Does LVM impact performance?

LVM is designed in a way that keeps it from really getting in the way very much. From the userspace point of view, it looks like another layer of "virtual stuff" on top of the disk, and it seems natural to imagine that all of the I/O has to now pass through this before it gets to or from the real hardware.

But it's not like that. The kernel already needs to have a mapping (or several layers of mapping actually) which connects high level operations like "write this to a file" to the device drivers which in turn connect to actual blocks on disk.

When LVM is in use, that lookup is changed, but that's all. (Since it has to happen anyway, doing it a bit differently is a negligible performance hit.) When it comes to actually writing the file, the bits take as direct a path to the physical media as they would otherwise.

There are cases where LVM can cause performance problems. You want to make sure the LVM blocks are aligned properly with the underlying system, which should happen automatically with modern distributions. And make sure you're not using old kernels subject to bugs like this one. Oh, and using LVM snapshots degrades performance (and increasingly so with each active snapshot). But mostly, the impact should be very small.

As for the last: how can you test? The standard disk benchmarking tool is bonnie++. Make a partition with LVM, test it, wipe that out and (in the same place, to keep other factors identical) create a plain filesystem and benchmark again. They should be close to identical.


LVM, like everything else, is a mixed blessing.

With respect to performance, LVM will hinder you a little bit because it is another layer of abstraction that has to be worked out before bits hit (or can be read from) the disk. In most situations, this performance hit will be practically unmeasurable.

The advantages of LVM include the fact that you can add more storage to existing filesystems without having to move data around. Most people like it for this advantage.

One disadvantage of LVM used in this manner is that if your additional storage spans disks (ie involves more than one disk) you increase the likelyhood that a disk failure will cost you data. If your filesystem spans two disks, and either of them fails, you are probably lost. For most people, this is an acceptable risk due to space-vs-cost reasons (ie if this is really important there will be a budget to do it correctly) -- and because, as they say, backups are good, right?

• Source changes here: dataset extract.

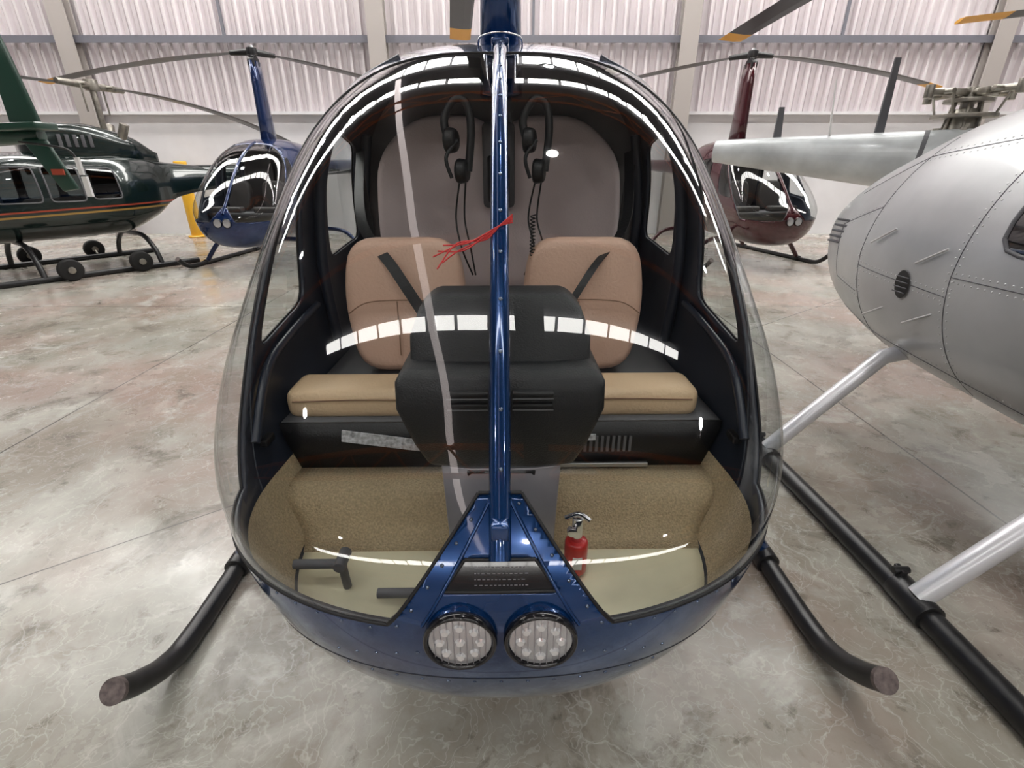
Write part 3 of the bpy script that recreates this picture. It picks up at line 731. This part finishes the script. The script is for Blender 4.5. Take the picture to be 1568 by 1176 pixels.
# ------------------------------------------------------------ hangar
def floor_mat():
    m=bpy.data.materials.new('polished_concrete'); m.use_nodes=True; nt=m.node_tree; L=nt.links; b=nt.nodes['Principled BSDF']
    tc=nt.nodes.new('ShaderNodeTexCoord')
    def noise(sc,det=6,rough=.6,dist=0,vec=None):
        n=nt.nodes.new('ShaderNodeTexNoise'); n.inputs['Scale'].default_value=sc; n.inputs['Detail'].default_value=det; n.inputs['Roughness'].default_value=rough; n.inputs['Distortion'].default_value=dist
        L.new(vec or tc.outputs['Object'],n.inputs['Vector']); return n.outputs['Fac']
    def ramp(f,p0,p1,c0,c1):
        r=nt.nodes.new('ShaderNodeValToRGB'); e=r.color_ramp.elements; e[0].position=p0;e[1].position=p1;e[0].color=(*c0,1);e[1].color=(*c1,1); L.new(f,r.inputs['Fac']); return r.outputs['Color']
    def mix(f,a,bb,mode='MIX'):
        x=nt.nodes.new('ShaderNodeMix'); x.data_type='RGBA'; x.blend_type=mode
        if isinstance(f,(int,float)): x.inputs[0].default_value=f
        else: L.new(f,x.inputs[0])
        for i,v in ((6,a),(7,bb)):
            if isinstance(v,tuple): x.inputs[i].default_value=(*v,1)
            else: L.new(v,x.inputs[i])
        return x.outputs[2]
    k=(0,0,0)
    def off(v,sc=(1,1,1),rz=0):
        mp=nt.nodes.new('ShaderNodeMapping'); mp.inputs['Location'].default_value=v; mp.inputs['Scale'].default_value=sc; mp.inputs['Rotation'].default_value=(0,0,rz); L.new(tc.outputs['Object'],mp.inputs['Vector']); return mp.outputs['Vector']
    base=ramp(noise(1.3,10,.68),.34,.66,(.27,.262,.222),(.50,.49,.435))
    c=mix(ramp(noise(.9,8,.66,.4,off((3,7,0),(1,.7,1))),.46,.62,k,(.75,.75,.75)),base,(.25,.21,.165))
    c=mix(ramp(noise(.75,4,.55,0,off((9,4,0))),.45,.62,k,(.5,.5,.5)),c,(.36,.225,.19))
    c=mix(ramp(noise(2.6,9,.70,.7,off((1,2,0),(1,1,1))),.54,.66,k,(.8,.8,.8)),c,(.13,.11,.085))
    c=mix(ramp(noise(7,9,.72,.4,off((5,1,0))),.58,.68,k,(.7,.7,.7)),c,(.10,.085,.065))
    c=mix(ramp(noise(1.9,8,.66,.8,off((12,3,0))),.56,.68,k,(.6,.6,.6)),c,(.62,.62,.57))
    vo=nt.nodes.new('ShaderNodeTexVoronoi'); vo.feature='DISTANCE_TO_EDGE'; vo.inputs['Scale'].default_value=3.2
    nn=nt.nodes.new('ShaderNodeTexNoise'); nn.inputs['Scale'].default_value=2.5; nn.inputs['Detail'].default_value=5; L.new(tc.outputs['Object'],nn.inputs['Vector'])
    vm=nt.nodes.new('ShaderNodeVectorMath'); vm.operation='MULTIPLY_ADD'; vm.inputs[1].default_value=(.9,.9,0); L.new(nn.outputs['Color'],vm.inputs[0]); L.new(tc.outputs['Object'],vm.inputs[2]); L.new(vm.outputs[0],vo.inputs['Vector'])
    c=mix(ramp(vo.outputs['Distance'],.0,.014,(.35,.35,.35),k),c,(.66,.65,.60))
    vo2=nt.nodes.new('ShaderNodeTexVoronoi'); vo2.feature='DISTANCE_TO_EDGE'; vo2.inputs['Scale'].default_value=9
    vm2=nt.nodes.new('ShaderNodeVectorMath'); vm2.operation='MULTIPLY_ADD'; vm2.inputs[1].default_value=(1.6,1.6,0); L.new(nn.outputs['Color'],vm2.inputs[0]); L.new(off((4,4,0),(1,.45,1),.6),vm2.inputs[2]); L.new(vm2.outputs[0],vo2.inputs['Vector'])
    c=mix(ramp(vo2.outputs['Distance'],.0,.03,(.30,.30,.30),k),c,(.68,.67,.62))
    sx=nt.nodes.new('ShaderNodeSeparateXYZ'); L.new(tc.outputs['Object'],sx.inputs[0])
    def joint(out,o,per,wid):
        a=nt.nodes.new('ShaderNodeMath'); a.operation='ADD'; a.inputs[1].default_value=o; L.new(out,a.inputs[0])
        p=nt.nodes.new('ShaderNodeMath'); p.operation='PINGPONG'; p.inputs[1].default_value=per/2; L.new(a.outputs[0],p.inputs[0])
        l=nt.nodes.new('ShaderNodeMath'); l.operation='LESS_THAN'; l.inputs[1].default_value=wid; L.new(p.outputs[0],l.inputs[0]); return l.outputs[0]
    j1=joint(sx.outputs['X'],2.93,5.2,.006); j2=joint(sx.outputs['Y'],-5.6,5.2,.006)
    mx=nt.nodes.new('ShaderNodeMath'); mx.operation='MAXIMUM'; L.new(j1,mx.inputs[0]); L.new(j2,mx.inputs[1])
    s2=nt.nodes.new('ShaderNodeSeparateXYZ'); L.new(off((0,0,0),(1,1,1),-.64),s2.inputs[0])
    j3=joint(s2.outputs['Y'],-2.35,7.0,.004)
    m3=nt.nodes.new('ShaderNodeMath'); m3.operation='MAXIMUM'; L.new(mx.outputs[0],m3.inputs[0]); L.new(j3,m3.inputs[1])
    c=mix(m3.outputs[0],c,(.10,.09,.08))
    L.new(c,b.inputs['Base Color'])
    r=nt.nodes.new('ShaderNodeMapRange'); L.new(noise(2.2,6,.6),r.inputs[0]); r.inputs[1].default_value=.3; r.inputs[2].default_value=.7; r.inputs[3].default_value=.10; r.inputs[4].default_value=.36
    L.new(r.outputs[0],b.inputs['Roughness'])
    bp=nt.nodes.new('ShaderNodeBump'); bp.inputs['Strength'].default_value=.12; bp.inputs['Distance'].default_value=.01; L.new(noise(6,4),bp.inputs['Height']); L.new(bp.outputs[0],b.inputs['Normal'])
    return m
XW=19; YB=12.4; YF=-20; ZC=8.6
def quad(name,vs,m):
    bm=bmesh.new(); bm.faces.new([bm.verts.new(v) for v in vs]); return obj(name,bm,m)
quad('floor',[(-XW,YF,0),(XW,YF,0),(XW,YB,0),(-XW,YB,0)],floor_mat())
M['wall']=mat('corrugated_wall',(.76,.71,.73),.45,.15,noise=.08,nscale=.8)
M['wallw']=mat('white_masonry',(.76,.75,.77),.7,noise=.06,nscale=1.5)
M['walls']=mat('side_wall_sheet',(.35,.34,.35),.6)
M['steel']=mat('column_paint',(.42,.385,.365),.5)
M['girt']=mat('girt_steel',(.17,.17,.20),.5)
M['roof']=mat('roof_sheet',(.07,.07,.075),.6)
M['truss']=mat('truss_orange',(.60,.15,.03),.5)
def corrugated(name,x0,x1,y,z0,z1,flip=1):
    bm=bmesh.new(); x=x0; prev=None; P=.25; prof=[(0,0),(.06,0),(.07,.13),(.12,.13),(.13,0),(.19,0),(.195,.03),(.22,.03),(.225,0)]
    while x<x1:
        for dx,dy in prof:
            a=bm.verts.new((x+dx,y-dy*flip,z0)); b=bm.verts.new((x+dx,y-dy*flip,z1))
            if prev: bm.faces.new((prev[0],a,b,prev[1]))
            prev=(a,b)
        x+=P
    return obj(name,bm,M['wall'])
corrugated('wall_back',-XW,XW,YB,2.55,ZC+.6)
box('wall_back_base',(0,YB+.02,1.28),(2*XW,.12,2.56),M['wallw'])
box('wall_left',(-XW,(YB+YF)/2,ZC/2),(.1,YB-YF,ZC),M['walls'])
box('wall_right',(XW,(YB+YF)/2,ZC/2),(.1,YB-YF,ZC),M['walls'])
box('wall_front',(0,YF,ZC/2),(2*XW,.1,ZC),M['walls'])
box('ceiling',(0,(YB+YF)/2,ZC+.3),(2*XW,YB-YF,.1),M['roof'])
bm=bmesh.new()
for x in (-15.6,-9.2,-2.78,3.65,10.1,16.5):
    add_box(bm,(x,YB-.34,ZC/2),(.36,.04,ZC)); add_box(bm,(x,YB-.14,ZC/2),(.36,.04,ZC)); add_box(bm,(x,YB-.24,ZC/2),(.03,.2,ZC))
obj('trim_columns',bm,M['steel'])
bm=bmesh.new()
for z in (3.95,5.6,7.2):
    add_box(bm,(0,YB-.18,z),(2*XW,.10,.05)); add_box(bm,(0,YB-.23,z-.05),(2*XW,.02,.12))
x=-15.6
while x<16:
    add_box(bm,(x+3.2,YB-.17,6),(.05,.05,4.1)); x+=6.42
obj('trim_girts',bm,M['girt'])
box('trim_wall_cap',(0,YB-.09,2.57),(2*XW,.14,.06),M['wallw'])
bm=bmesh.new(); add_cyl(bm,(-7.30,YB-.6,0),(-7.30,YB-.6,1.6),.13); add_cyl(bm,(-7.30,YB-.6,0),(-7.30,YB-.6,.04),.2)
obj('safety_bollard',bm,M['ystripe'],bevel=.02)
for k,y in enumerate((-17,-11.6,-5.0,.2,5.5)):
    bm=bmesh.new()
    for z in (ZC-.9,ZC): add_box(bm,(0,y,z),(2*XW-.3,.09,.09))
    x=-XW+.3; up=True
    while x<XW-1.2:
        a=Vector((x,y,ZC-.9 if up else ZC)); b=Vector((x+1,y,ZC if up else ZC-.9)); add_cyl(bm,a,b,.03,seg=6); x+=1; up=not up
    obj(f'trim_truss_{k+1}',bm,M['truss'])
em=mat('skylight_panel',(1,1,1),.5,emis=(1,.98,.94),es=17.)
for k,(y,wd,xa,xb) in enumerate(((-14.0,.9,-14,14),(-5.9,.09,-3.5,3.2),(-2.2,.34,-6.6,6.5),(7.4,.5,-14,14),(10.6,1.1,-15,15))):
    bm=bmesh.new(); x=xa
    while x<xb: add_box(bm,(x+.42,y,ZC+.16),(.80,wd,.04)); x+=.9
    obj(f'skylight' if k==0 else f'skylight.{k:03d}',bm,em)
bm=bmesh.new(); add_cyl(bm,(-.75,-12,ZC+.1),(-3.35,9.2,ZC+.1),.12,seg=20)
obj('tube_light',bm,mat('tube_light_diffuser',(1,1,1),.5,emis=(1,.88,.86),es=3.6))
lm=mat('highbay_lens',(1,1,1),.5,emis=(1,.985,.96),es=310.)
i=0
for x in (-7.5,0.9,8):
    for y in (-9,-3.4,2.4,8.6):
        bm=bmesh.new(); add_cyl(bm,(x,y,ZC-.9),(x,y,ZC-.6),.3,.12); add_cyl(bm,(x,y,ZC-.6),(x,y,ZC+.2),.015)
        r=empty('highbay_lamp' if i==0 else f'highbay_lamp.{i:03d}')
        obj('shade',bm,M['roof'],r)
        bm=bmesh.new(); add_cyl(bm,(x,y,ZC-.93),(x,y,ZC-.905),.13); obj('lens',bm,lm,r); i+=1
w=bpy.data.worlds.new('World'); S.world=w; w.use_nodes=True
w.node_tree.nodes['Background'].inputs[0].default_value=(.8,.85,.9,1); w.node_tree.nodes['Background'].inputs[1].default_value=.4
cam=bpy.data.cameras.new('camera'); cam.sensor_width=36; cam.lens=17.2; cam.clip_start=.02
co=bpy.data.objects.new('camera',cam); COL.objects.link(co); co.location=(0,0,1.5); co.rotation_euler=(math.radians(66),0,0); S.camera=co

For me, the single reason to not use LVM is that disaster recovery is not (or at least, was not) well defined. A disk with LVM volumes that had a scrambled OS on it could not trivially be attached to another computer and the data recovered from it; many of the instructions for recovering LVM volumes seemed to include steps like go back in time and run vgcfgbackup, then copy the resulting /etc/lvmconf file to the system hosting your hosed volume. Hopefully things have changed in the three or four years since I last had to look at this, but personally I never use LVM for this reason.

That said.

In your case, I would presume that the VMs are going to be relatively small as compared to the host system. This means to me you are more likely to want to expand storage in a VM later; this is best done by adding another virtual disk to the VM and then growing the affected VM filesystems. You don't have the spanning-multiple-disks vulnerability because the virtual disks will quite likely be on the same physical device on the host system.

If the VMs are going to have any importance to you at all, you will be RAID'ing the host system somehow, which will reduce flexibility for growing storage later. So the flexibility of LVM is probably not going to be required.

So I would presume you would not use LVM on the host system, but would install VMs to use LVM.


In general: If you add a new layer of complexity ("aka more to do") nothing will be faster. Note: You only add work and not 'change' they way the work is done.

How can you measure something? Well, you create one partition with LVM and one without, then use a normal benchmark and just run it. Like the folks at

http://www.umiacs.umd.edu/~toaster/lvm-testing/

As it seems, only slightly impact to the speed. That seems to by in sync with the findings of someone else who ran a benchmark:

"ext4 is faster with LVM than without, and other filesystem benchmarks" Linux Kernel Mailing List thread

But just benchmark it on your own and see if your hardware and the OS you want to use behave the same and if you can ignore the (maybe slightly) impact of an additional layer of complexity which gives you elastic storage.

Should you add LVM to the guest OS: That depends on if you need the guest OS to have elastic storage as well, doesn't it? Your needs dictate what you have to deploy.